Thursday, September 1, 2011

Entertainment Industry Should Understand Economy


Another research confirms that file-sharing is generally limited in both North America and Europe, but is still on the rise across Asia-Pacific, Latin America, and the Middle East. Industry observers called piracy “progressive taxation”, which can be considered a great theory reproducing the nowadays situation.

In this particular research it is said that the problem is actually not piracy but pricing. In other words, pricing can’t put any discernment into the strategies of the music industry, because it makes no difference between West and its less-wealthy neighbors. However, these weren’t problems that concerned the Recording Industry Association of America, because the outfit was too busy suing people and organizations within the United States. Back in 2008, the outfit took a decision to drop its strategy of mass lawsuits and switched to pushing Internet service providers into spying their own subscribers to stop piracy.

Yet, the actions of the music industry were of little success thus far, as well as based on the assumption that its targets were faulty. Meanwhile, the recent research showed that around 10% of North Americans appeared to use file-sharing services in the last three months, but the figure was approximately 20% at the European Union.

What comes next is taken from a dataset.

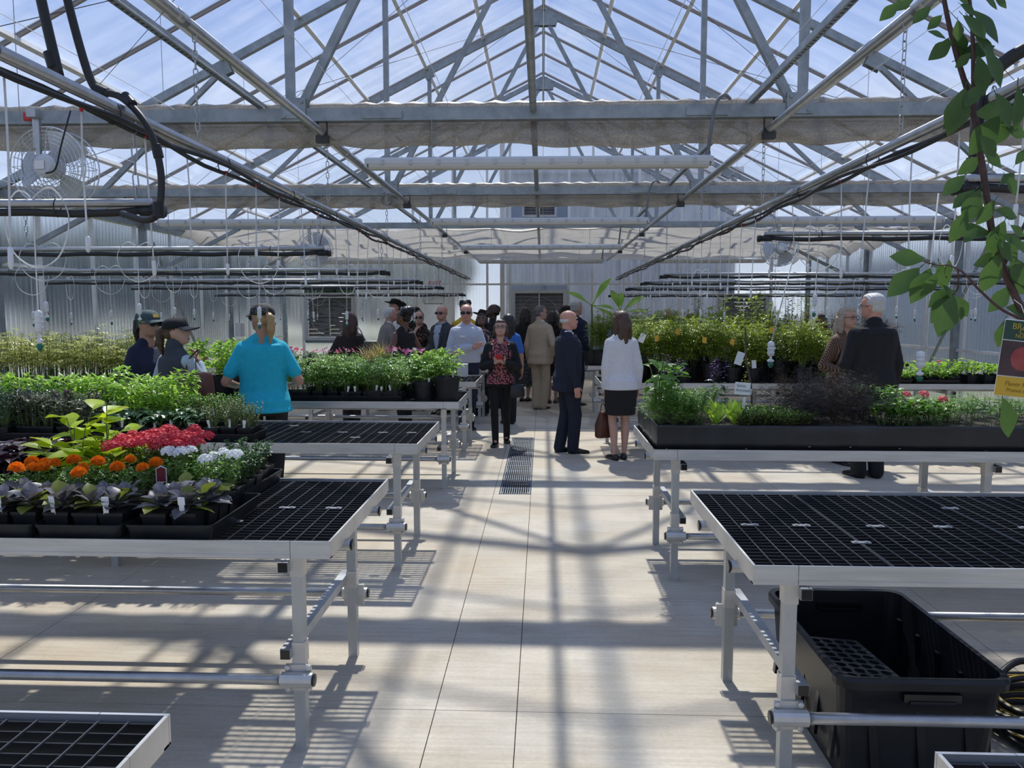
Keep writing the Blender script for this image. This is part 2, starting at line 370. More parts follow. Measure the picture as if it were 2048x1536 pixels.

Nevertheless, on-the-rise economies of developing countries (Latin America - 45%, Asia-Pacific - 42%, and Middle East and Africa - 41%) constitute a larger piece of pie in the file-sharing community. The question is whether the world can be comprised of thieves according to these numbers, or the attention should be drawn to the economic and technological differences between developed and developing countries?

Major part of those who really infringe copyright respond to little more than a letter demanding to take the content offline. The servers that ignore the entertainment industry’s requests are generally located in countries where the books are unavailable for sale or are too expensive for ordinary people to buy. For example, in Russia the average salary is $500 a month, while the books cost sometimes more expensive than in the US – each good textbook is around $30, which the part-working students or their parents can hardly afford. As for the elderly people, their pension is $200 a month – and you have to take your time and calculate it out how to survive on this money, not what books to buy. These are official numbers, you can goggle them and the prices in shops of developing countries (and better visit them) before taking a final decision on which side to take. That’s what the industry should de as well before blaming China and Russia for all its woes. At the same time, the industry stubbornly refuses to understand that the simplest way to make customers stop sharing illegal content is to offer them a legitimate alternative, at a fair price.